A very important part of the authors’ work was defining which skills should be measured. Many factors had to be taken into consideration, including the skills’ predictive value, their relevance to the particular age group (10 and 15 years of age)(4), the comparability across different cultures, languages, social and schooling contexts and the usefulness for the future. Nineteen social and emotional skills were chosen for inclusion in the SSES. These skills were grouped in five broad domains: task performance, emotion regulation, collaboration, open-mindedness and engagement with others. Some of the skills in the sub-domains are more predictive of outcomes in school and work, others more of quality of relationships and societal integration, others still of quality of life and personal self-development. Skills representing a combination of multiple individual skills, such as critical thinking, meta-cognition and self-efficacy were also found to have strong relevance for a range of life events and achievements.

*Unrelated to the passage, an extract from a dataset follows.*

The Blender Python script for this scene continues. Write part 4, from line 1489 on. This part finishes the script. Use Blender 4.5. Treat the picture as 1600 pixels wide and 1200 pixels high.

The paper concludes that social and emotional skills represent an important, but often neglected, subject of policy interest and that “by supplementing information about students’ social and emotional skills to existing information about their academic and cognitive skills, the study will give policy makers, education leaders and other stakeholders improved understanding of whole-child development”. In this way the SSES findings will be able to be used by the relevant national stakeholders to review/adopt policies that better support the development of these skills.

[Figure 7.1 from the cited study (3), page 108]

Notes:

1) cApStAn has been responsible for ensuring linguistic equivalence of all language versions of OECD/PISA since its inception; it has also been involved in PIAAC’s 1st cycle and has recently been reconfirmed as part of the consortium for the 2nd cycle.

2) http://www.oecd.org/education/ceri/study-on-social-and-emotional-skills-the-study.htm

3) Chernyshenko, O., M. Kankaraš and F. Drasgow (2018), “Social and emotional skills for student success and well-being: Conceptual framework for the OECD study on social and emotional skills”, OECD Education Working Papers, No. 173, OECD Publishing, Paris. http://dx.doi.org/10.1787/db1d8e59-en.

4) The two different age groups allow for comparison across different developmental stages.